Bank of Montreal's creditworthiness is one of the best selling points for BMO's retail structured note venture, sources said.

"Our competitive advantage relative to some of our U.S. peers is that we clearly saw demand for us as counterparty," said Seabrook.

"In general, the strength of Canadian banks' credit has created a clear appetite for Canadian bank exposure."

Bank of Montreal is rated Aa2 by Moody's Investors Service and A+ by Standard & Poor's.

Six-year-old business

U.S. brokers and retail investors may not yet be familiar with the BMO brand or Bank of Montreal, the issuer.

But Seabrook said that the firm has a long experience in the space it wants to take advantage of.

"We've been a structured products manufacturer since 2004," said Seabrook.
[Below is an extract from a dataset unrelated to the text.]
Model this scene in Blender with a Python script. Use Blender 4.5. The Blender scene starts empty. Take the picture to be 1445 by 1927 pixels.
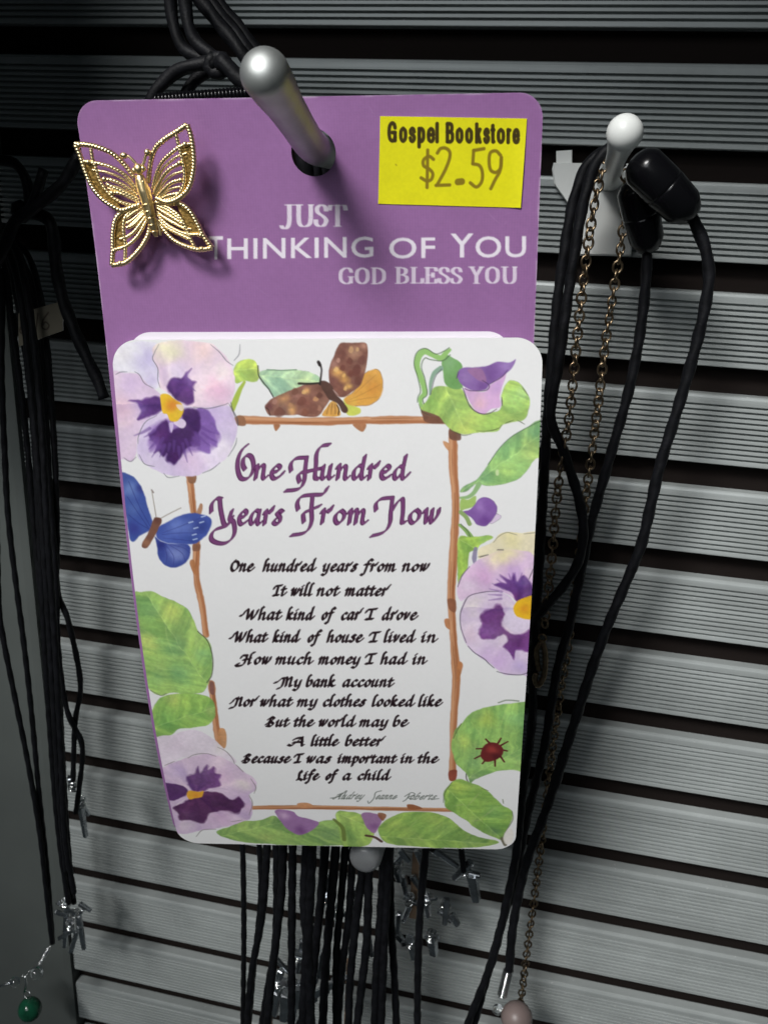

"Our approach to the business is to capitalize on our experience to create diversified, high-quality products that can satisfy investors' demand and that are issued by a bank with strong credit ratings," he added.

As head of financial products in Toronto, Seabrook oversees a trading and origination group that encompasses derivatives, structured products and structured finance at a global level.

Prior to joining BMO 2004, Seabrook was executive director of equity structured products at CIBC World Markets and vice president, financial institutions, at Citigroup.

Seabrook said that as the head of the financial products group, he is responsible for "all the derivatives business, which includes interest rates, equity, commodities, long-dated FX and prime brokerage."

The global retail structured products business is handled by Deland Kamanga, managing director of financial products out of Toronto, to whom Kaplan reports, he noted.

Responding to demand

Seabrook said that he wants the U.S. structured notes platform to be flexible and adjust to demand.

"We're not limiting ourselves to a specific asset class. We have the capacity to offer products linked to equity, interest rates, commodities, currency, based on investors' demand," Seabrook said.

"We feel that this is a business that allows us to be responsive to investors' demand and market trends. To the extent that retail investors are investing, we should be issuing. We have the capabilities to create many different products that will allow investors to express their views," he said.

BMO Capital Markets has more than 2,200 employees operating in 15 North American offices and 27 offices worldwide.

BMO Capital Markets is a member of BMO Financial Group, a diversified financial services provider in North America with $384 billion total assets and 37,000 employees as at April 30, 2010.